A tale of two rallies


Megan Barrett (left) and Caite Debevec(right) at a Bernie Sanders Rally earlier this year.
Barrett also attended a Donald Trump rally and compared the experiences. 

  Since we are in one of the most contentious elections in history, I believe it’s important to be as informed of all sides as possible. Because of this, I jump at any chance to be part of political events. I’ve had the opportunity to attend a Bernie rally in Vermont, and a Trump rally in New Hampshire. One thing that struck me most was how incredibly passionate the people at these events were for their candidates.

                When I went to the Bernie rally the primary elections hadn’t taken place yet, so the Bernie fever was at an all-time high. Everyone there was excited, wearing a Bernie shirt or sporting a button, and chatting about the ‘political revolution’. The majority of the people around me were young, with hope in their hearts and change on their minds. Even though it was bitterly cold and we all stood outside for hours, spirits were high and attitudes were pleasant. There were drum circles being formed, people using hula hoops, and a man even had an eight foot paper-mache hand giving out high fives. Once finally inside, the energy in the room became even higher. Ben Cohen from Ben & Jerry’s spoke, Ben Folds played some music, and finally Bernie took the stage. As he spoke, the rally goers were mesmerized, there were spontaneous chants that popped up but overall the arena was quiet, people hanging on his every word.

                The Trump rally I attended on October 28, 2016 in New Hampshire was no less excitable. The people wore elaborate costumes such as full American flag suits or tongue-in-cheek shirts supporting Trump or taking jabs at Hillary. The median age of the group was higher than at Bernie’s, however I did see some people my own age. Everyone there was kind and pleasant to talk with. I quickly and easily made friends with the people around me.  The crowd overall was louder for Trump, consistently interrupting him to chant his name, or yell out support. His opening acts were far less dazzling, but full of information for voters. Even through the long periods of waiting and the less than exciting openers, his crowd never lost their enthusiasm.

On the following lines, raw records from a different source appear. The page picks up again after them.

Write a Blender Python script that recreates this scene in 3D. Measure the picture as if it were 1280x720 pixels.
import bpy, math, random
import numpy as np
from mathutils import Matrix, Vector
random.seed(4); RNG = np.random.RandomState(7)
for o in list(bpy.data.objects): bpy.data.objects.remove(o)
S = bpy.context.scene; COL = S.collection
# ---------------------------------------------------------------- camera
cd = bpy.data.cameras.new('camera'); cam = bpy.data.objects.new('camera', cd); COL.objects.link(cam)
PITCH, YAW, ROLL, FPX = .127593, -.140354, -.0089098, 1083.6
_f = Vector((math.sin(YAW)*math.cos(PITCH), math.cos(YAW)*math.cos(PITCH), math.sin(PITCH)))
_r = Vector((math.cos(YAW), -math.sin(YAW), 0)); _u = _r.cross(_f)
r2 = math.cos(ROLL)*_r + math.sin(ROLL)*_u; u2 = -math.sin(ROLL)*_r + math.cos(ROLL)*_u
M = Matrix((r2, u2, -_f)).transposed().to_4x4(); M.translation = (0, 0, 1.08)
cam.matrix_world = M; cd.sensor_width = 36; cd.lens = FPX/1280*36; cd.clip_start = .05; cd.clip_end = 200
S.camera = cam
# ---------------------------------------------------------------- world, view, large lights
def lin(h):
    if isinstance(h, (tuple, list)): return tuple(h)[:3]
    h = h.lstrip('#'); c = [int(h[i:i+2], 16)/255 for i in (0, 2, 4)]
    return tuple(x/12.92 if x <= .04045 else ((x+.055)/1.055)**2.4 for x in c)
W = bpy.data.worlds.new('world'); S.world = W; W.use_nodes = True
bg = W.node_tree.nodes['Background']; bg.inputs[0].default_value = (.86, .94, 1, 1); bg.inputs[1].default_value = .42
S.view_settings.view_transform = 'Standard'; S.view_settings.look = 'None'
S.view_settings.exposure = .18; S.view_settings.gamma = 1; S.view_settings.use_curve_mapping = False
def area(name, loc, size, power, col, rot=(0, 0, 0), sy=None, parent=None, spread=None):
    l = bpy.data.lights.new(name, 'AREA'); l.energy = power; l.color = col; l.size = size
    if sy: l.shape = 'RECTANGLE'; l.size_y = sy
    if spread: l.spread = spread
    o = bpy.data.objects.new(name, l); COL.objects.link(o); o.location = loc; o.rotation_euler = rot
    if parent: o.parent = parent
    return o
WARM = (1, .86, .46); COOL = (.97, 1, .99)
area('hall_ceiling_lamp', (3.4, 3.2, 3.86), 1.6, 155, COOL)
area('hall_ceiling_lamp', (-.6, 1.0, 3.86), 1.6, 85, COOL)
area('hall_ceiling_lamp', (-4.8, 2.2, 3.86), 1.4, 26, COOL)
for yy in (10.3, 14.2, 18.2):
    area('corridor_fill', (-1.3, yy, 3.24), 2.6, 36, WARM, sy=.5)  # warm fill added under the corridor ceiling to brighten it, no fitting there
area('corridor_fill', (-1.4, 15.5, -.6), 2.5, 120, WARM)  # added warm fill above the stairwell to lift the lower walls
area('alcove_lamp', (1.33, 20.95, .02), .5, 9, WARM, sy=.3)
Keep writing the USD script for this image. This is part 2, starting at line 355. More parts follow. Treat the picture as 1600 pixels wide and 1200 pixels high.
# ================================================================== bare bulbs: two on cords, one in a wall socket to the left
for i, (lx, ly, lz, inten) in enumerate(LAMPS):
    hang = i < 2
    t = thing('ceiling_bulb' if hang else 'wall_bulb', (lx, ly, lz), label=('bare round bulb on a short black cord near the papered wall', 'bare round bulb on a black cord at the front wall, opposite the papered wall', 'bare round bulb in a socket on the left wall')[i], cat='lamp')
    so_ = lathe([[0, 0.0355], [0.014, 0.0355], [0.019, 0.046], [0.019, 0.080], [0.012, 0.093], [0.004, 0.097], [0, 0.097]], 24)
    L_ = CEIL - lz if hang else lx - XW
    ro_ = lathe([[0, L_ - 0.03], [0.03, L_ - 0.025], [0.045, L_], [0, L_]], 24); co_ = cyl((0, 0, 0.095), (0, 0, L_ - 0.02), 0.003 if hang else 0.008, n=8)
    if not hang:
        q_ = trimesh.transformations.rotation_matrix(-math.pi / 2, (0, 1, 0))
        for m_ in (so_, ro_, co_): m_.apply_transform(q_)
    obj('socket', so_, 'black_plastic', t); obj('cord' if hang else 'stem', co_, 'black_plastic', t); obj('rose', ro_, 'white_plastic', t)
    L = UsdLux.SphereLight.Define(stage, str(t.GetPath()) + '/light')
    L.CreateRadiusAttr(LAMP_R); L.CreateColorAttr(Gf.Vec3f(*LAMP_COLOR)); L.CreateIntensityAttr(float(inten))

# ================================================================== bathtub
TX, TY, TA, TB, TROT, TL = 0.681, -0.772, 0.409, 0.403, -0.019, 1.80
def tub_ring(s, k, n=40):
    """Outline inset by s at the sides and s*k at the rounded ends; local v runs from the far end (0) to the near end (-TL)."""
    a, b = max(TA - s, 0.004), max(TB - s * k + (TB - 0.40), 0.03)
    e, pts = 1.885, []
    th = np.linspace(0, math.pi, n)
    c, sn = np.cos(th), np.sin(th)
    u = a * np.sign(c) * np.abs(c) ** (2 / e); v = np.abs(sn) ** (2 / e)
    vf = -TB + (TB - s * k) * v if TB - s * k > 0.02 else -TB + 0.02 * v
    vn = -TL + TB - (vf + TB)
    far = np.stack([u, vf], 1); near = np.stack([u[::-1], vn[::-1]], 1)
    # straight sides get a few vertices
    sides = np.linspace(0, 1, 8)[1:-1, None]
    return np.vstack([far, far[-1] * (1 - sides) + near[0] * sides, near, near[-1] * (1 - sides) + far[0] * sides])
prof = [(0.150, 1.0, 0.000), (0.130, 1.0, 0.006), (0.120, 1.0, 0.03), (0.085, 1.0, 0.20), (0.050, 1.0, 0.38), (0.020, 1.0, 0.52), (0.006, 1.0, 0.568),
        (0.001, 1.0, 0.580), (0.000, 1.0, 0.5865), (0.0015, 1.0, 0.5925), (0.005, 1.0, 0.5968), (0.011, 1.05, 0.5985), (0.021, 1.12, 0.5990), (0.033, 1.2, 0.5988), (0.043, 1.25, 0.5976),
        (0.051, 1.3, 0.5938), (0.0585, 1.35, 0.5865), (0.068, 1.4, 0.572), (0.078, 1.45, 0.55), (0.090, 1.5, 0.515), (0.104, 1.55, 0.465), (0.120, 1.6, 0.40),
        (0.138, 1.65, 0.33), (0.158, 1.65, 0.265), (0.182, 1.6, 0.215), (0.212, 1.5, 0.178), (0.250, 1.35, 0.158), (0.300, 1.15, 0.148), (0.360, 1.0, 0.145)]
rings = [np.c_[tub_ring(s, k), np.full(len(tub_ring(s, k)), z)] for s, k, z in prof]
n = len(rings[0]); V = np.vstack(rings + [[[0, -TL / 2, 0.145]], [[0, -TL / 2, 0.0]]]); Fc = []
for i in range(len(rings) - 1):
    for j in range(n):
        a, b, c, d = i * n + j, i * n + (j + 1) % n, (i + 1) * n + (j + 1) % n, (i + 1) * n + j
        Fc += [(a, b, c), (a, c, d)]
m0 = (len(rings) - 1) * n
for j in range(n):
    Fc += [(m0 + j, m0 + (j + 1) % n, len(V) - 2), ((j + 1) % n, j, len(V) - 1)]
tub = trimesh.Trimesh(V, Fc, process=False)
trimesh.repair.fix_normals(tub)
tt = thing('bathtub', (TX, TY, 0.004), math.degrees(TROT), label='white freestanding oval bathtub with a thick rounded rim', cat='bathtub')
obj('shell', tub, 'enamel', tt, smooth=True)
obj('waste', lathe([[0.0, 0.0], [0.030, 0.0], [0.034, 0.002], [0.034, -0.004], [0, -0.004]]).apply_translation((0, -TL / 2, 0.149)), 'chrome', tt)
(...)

                What struck me the most about attending these two events was how similar the people attending were. While they may not agree on policy or on their ideals, they share one important thing in common: they were beyond passionate for what they believe is the right choice, and they have an undying love for their respective candidates. So maybe instead of only thinking of ourselves as completely divided, we can see ourselves as a tad bit united in our passion for our respective candidates. Just maybe.